Written exercise | Beginning with the first line of the data below, reproduce every line unchanged, ending with the line that holds "ink_strokes('lettering', KG, cl, LO, 0.00118, MARKER, lb)".

Data provided |

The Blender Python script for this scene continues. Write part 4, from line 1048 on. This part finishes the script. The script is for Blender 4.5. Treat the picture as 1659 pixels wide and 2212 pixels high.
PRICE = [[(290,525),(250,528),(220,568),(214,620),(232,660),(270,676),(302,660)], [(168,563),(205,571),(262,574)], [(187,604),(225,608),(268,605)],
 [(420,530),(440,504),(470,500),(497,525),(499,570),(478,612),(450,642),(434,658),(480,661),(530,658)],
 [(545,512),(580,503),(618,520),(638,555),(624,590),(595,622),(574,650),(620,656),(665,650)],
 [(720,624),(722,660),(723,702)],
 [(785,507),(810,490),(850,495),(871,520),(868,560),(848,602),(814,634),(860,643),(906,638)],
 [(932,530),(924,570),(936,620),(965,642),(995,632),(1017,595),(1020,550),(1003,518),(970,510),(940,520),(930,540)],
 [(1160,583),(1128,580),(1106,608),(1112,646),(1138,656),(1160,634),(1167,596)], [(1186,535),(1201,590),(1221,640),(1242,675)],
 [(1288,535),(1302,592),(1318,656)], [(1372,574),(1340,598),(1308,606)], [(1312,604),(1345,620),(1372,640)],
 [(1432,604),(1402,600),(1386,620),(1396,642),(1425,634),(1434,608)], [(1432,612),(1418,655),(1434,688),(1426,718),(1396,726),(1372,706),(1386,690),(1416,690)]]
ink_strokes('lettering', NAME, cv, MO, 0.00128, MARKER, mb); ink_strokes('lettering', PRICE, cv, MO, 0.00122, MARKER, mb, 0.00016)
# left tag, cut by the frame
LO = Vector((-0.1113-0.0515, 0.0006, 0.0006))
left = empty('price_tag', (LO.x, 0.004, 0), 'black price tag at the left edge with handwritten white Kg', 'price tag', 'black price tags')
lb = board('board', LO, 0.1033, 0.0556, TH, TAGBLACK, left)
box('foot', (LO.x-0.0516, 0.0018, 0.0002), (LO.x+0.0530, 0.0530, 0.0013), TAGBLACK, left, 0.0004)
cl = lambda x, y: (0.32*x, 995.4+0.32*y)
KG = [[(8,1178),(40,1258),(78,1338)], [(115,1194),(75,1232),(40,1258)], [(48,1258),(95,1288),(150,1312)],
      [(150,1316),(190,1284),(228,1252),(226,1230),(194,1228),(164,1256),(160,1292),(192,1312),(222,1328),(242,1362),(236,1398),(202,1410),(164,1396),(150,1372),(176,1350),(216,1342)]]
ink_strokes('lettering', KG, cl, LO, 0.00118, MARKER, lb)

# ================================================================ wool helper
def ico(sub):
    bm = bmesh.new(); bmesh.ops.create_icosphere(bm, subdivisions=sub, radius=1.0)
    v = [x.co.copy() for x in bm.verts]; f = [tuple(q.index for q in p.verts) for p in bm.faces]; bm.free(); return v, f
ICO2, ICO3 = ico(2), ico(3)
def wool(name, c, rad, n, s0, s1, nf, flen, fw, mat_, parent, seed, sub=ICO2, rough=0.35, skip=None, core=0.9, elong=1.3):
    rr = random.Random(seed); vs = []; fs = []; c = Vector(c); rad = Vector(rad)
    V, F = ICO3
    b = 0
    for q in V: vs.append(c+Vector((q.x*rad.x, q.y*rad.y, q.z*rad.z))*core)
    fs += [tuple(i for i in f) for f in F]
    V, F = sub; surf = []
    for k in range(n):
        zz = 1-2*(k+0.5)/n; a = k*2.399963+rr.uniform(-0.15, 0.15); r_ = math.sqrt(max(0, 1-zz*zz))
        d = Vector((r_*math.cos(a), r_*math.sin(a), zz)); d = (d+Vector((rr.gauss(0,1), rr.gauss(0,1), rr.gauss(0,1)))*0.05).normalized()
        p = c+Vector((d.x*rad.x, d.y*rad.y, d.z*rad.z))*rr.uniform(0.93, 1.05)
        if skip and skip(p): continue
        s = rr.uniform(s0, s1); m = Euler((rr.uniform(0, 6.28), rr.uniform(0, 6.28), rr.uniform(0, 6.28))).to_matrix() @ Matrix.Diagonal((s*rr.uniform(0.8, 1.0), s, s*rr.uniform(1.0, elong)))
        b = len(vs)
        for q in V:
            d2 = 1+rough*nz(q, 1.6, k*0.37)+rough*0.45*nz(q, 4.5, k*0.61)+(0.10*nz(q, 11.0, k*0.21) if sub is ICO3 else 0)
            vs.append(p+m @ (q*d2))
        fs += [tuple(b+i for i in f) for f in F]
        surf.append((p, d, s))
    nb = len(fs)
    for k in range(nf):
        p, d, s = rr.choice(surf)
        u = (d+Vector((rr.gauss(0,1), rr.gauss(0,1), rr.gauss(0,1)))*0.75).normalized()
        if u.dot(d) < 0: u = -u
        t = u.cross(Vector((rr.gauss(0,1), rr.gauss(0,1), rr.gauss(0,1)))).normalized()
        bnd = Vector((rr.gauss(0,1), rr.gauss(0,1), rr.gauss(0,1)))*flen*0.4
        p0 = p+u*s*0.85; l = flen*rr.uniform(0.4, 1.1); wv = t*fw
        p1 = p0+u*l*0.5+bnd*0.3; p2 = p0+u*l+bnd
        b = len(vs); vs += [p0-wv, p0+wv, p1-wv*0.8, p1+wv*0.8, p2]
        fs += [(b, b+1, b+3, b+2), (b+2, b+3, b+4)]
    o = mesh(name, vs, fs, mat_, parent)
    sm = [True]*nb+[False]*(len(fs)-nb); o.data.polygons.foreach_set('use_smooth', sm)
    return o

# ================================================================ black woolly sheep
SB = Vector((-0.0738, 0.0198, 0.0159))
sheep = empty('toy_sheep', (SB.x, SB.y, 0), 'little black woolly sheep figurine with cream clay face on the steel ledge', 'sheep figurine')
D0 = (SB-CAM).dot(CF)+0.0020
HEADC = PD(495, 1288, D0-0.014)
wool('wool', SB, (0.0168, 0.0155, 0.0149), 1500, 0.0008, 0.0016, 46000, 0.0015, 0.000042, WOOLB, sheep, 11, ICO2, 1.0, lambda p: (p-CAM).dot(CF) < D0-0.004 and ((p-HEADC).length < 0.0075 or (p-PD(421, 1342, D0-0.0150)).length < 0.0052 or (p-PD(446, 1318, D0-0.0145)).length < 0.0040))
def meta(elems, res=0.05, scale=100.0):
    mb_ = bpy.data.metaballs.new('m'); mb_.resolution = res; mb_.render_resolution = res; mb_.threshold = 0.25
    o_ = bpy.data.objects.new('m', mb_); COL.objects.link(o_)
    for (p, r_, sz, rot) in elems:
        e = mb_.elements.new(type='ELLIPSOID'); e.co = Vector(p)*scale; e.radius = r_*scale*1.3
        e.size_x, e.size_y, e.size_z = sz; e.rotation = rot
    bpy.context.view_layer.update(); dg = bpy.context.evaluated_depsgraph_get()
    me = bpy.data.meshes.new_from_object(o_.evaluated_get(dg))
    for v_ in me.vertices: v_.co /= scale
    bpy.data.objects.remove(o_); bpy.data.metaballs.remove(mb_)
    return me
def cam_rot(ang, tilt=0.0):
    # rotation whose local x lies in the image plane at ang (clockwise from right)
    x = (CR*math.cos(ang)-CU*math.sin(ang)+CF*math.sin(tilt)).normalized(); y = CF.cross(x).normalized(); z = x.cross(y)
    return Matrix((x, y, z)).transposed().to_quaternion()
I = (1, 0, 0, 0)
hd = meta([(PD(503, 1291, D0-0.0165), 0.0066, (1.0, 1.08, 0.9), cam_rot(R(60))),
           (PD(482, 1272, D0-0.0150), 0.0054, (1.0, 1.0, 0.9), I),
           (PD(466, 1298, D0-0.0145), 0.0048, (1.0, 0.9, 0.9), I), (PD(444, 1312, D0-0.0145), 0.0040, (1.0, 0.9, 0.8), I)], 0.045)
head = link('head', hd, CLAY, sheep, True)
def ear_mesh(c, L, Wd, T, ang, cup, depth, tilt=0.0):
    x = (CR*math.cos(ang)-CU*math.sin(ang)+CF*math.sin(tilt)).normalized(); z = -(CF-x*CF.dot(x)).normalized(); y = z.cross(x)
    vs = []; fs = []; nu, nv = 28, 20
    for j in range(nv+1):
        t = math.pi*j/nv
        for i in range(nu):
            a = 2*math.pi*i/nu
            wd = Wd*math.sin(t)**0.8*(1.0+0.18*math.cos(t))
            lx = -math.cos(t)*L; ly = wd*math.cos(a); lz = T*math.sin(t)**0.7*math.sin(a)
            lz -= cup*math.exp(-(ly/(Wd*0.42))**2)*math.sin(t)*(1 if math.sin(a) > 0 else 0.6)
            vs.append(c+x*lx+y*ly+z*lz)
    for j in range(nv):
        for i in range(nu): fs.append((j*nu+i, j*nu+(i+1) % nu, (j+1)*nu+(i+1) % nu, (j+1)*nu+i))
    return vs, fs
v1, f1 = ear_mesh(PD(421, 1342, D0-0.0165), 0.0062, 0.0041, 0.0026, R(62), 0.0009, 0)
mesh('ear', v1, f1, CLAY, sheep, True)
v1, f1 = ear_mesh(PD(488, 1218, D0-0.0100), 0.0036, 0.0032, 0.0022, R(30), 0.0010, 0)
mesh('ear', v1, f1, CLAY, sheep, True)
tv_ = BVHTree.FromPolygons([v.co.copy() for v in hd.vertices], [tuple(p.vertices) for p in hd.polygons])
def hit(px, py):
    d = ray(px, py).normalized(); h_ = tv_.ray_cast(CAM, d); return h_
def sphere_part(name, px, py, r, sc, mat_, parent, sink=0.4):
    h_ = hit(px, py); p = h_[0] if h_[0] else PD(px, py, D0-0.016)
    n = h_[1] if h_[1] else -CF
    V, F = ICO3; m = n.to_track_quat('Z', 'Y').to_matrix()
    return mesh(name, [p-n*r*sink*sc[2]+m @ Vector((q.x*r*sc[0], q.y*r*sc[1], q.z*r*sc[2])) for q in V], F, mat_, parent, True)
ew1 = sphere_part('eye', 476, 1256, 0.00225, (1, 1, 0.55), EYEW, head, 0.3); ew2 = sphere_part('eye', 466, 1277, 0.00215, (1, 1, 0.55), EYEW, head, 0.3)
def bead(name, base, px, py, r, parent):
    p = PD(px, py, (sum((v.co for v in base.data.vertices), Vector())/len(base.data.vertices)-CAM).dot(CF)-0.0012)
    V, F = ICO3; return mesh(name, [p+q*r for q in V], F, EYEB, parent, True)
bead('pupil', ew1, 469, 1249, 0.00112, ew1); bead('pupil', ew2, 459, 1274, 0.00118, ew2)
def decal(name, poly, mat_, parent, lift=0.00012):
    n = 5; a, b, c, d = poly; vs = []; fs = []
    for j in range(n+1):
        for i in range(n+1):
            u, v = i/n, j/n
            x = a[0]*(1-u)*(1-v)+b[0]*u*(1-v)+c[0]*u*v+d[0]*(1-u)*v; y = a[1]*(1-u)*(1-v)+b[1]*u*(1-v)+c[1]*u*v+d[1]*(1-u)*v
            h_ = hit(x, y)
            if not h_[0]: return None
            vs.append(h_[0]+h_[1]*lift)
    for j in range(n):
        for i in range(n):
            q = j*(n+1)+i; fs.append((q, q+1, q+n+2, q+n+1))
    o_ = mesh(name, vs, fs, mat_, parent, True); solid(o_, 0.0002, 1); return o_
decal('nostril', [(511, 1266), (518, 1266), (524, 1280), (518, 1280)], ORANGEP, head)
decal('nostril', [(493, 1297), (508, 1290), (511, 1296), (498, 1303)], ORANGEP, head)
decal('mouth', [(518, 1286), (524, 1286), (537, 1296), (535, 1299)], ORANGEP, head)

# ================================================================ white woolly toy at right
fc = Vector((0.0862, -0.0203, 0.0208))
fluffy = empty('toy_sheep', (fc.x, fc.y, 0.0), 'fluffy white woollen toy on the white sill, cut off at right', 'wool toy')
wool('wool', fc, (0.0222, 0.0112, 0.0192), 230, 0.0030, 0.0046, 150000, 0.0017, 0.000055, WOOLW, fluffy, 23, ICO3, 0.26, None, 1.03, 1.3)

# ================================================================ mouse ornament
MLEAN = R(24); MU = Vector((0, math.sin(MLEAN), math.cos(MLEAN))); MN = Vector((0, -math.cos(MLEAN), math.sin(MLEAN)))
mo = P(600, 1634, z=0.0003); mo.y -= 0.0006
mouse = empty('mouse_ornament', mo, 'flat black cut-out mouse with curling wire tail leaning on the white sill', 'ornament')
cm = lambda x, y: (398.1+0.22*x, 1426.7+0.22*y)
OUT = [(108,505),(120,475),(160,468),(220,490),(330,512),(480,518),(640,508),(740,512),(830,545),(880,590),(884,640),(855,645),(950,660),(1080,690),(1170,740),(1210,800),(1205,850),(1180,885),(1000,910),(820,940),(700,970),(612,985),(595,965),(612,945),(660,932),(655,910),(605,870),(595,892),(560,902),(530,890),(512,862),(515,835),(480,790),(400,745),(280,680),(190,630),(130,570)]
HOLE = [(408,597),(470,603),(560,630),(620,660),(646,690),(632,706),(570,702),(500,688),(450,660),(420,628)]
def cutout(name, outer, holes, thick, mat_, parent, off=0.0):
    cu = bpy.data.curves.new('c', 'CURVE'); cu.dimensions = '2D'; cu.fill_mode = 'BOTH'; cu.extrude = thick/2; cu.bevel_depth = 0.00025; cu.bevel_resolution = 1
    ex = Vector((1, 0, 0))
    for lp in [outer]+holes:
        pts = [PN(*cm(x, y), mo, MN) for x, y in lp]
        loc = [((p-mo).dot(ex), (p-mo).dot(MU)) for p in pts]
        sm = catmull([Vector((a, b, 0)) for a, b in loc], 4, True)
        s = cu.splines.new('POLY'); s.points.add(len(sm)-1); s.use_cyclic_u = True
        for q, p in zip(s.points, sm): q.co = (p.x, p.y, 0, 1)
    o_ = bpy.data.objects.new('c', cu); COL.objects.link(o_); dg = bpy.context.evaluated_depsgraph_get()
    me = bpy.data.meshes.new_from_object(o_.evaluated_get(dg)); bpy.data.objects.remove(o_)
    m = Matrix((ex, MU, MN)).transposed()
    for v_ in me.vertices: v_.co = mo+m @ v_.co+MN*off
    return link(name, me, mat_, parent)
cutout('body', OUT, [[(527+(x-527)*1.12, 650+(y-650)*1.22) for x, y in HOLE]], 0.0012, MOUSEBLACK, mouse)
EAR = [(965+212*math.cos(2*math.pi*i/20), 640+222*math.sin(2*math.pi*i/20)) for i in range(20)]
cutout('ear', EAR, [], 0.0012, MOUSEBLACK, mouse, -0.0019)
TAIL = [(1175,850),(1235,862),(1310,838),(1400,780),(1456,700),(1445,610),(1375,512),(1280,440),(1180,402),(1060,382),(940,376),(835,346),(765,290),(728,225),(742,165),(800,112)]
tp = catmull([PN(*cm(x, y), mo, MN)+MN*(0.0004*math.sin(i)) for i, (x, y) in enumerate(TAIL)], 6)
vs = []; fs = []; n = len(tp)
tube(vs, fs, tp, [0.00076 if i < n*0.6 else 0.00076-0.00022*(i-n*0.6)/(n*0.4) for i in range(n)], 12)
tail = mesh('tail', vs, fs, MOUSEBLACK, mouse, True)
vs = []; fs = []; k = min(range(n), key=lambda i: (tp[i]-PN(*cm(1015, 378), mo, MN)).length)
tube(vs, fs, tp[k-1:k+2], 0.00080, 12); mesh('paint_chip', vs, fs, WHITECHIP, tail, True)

Result |
The Blender Python script for this scene continues. Write part 4, from line 1048 on. This part finishes the script. The script is for Blender 4.5. Treat the picture as 1659 pixels wide and 2212 pixels high.
PRICE = [[(290,525),(250,528),(220,568),(214,620),(232,660),(270,676),(302,660)], [(168,563),(205,571),(262,574)], [(187,604),(225,608),(268,605)],
 [(420,530),(440,504),(470,500),(497,525),(499,570),(478,612),(450,642),(434,658),(480,661),(530,658)],
 [(545,512),(580,503),(618,520),(638,555),(624,590),(595,622),(574,650),(620,656),(665,650)],
 [(720,624),(722,660),(723,702)],
 [(785,507),(810,490),(850,495),(871,520),(868,560),(848,602),(814,634),(860,643),(906,638)],
 [(932,530),(924,570),(936,620),(965,642),(995,632),(1017,595),(1020,550),(1003,518),(970,510),(940,520),(930,540)],
 [(1160,583),(1128,580),(1106,608),(1112,646),(1138,656),(1160,634),(1167,596)], [(1186,535),(1201,590),(1221,640),(1242,675)],
 [(1288,535),(1302,592),(1318,656)], [(1372,574),(1340,598),(1308,606)], [(1312,604),(1345,620),(1372,640)],
 [(1432,604),(1402,600),(1386,620),(1396,642),(1425,634),(1434,608)], [(1432,612),(1418,655),(1434,688),(1426,718),(1396,726),(1372,706),(1386,690),(1416,690)]]
ink_strokes('lettering', NAME, cv, MO, 0.00128, MARKER, mb); ink_strokes('lettering', PRICE, cv, MO, 0.00122, MARKER, mb, 0.00016)
# left tag, cut by the frame
LO = Vector((-0.1113-0.0515, 0.0006, 0.0006))
left = empty('price_tag', (LO.x, 0.004, 0), 'black price tag at the left edge with handwritten white Kg', 'price tag', 'black price tags')
lb = board('board', LO, 0.1033, 0.0556, TH, TAGBLACK, left)
box('foot', (LO.x-0.0516, 0.0018, 0.0002), (LO.x+0.0530, 0.0530, 0.0013), TAGBLACK, left, 0.0004)
cl = lambda x, y: (0.32*x, 995.4+0.32*y)
KG = [[(8,1178),(40,1258),(78,1338)], [(115,1194),(75,1232),(40,1258)], [(48,1258),(95,1288),(150,1312)],
      [(150,1316),(190,1284),(228,1252),(226,1230),(194,1228),(164,1256),(160,1292),(192,1312),(222,1328),(242,1362),(236,1398),(202,1410),(164,1396),(150,1372),(176,1350),(216,1342)]]
ink_strokes('lettering', KG, cl, LO, 0.00118, MARKER, lb)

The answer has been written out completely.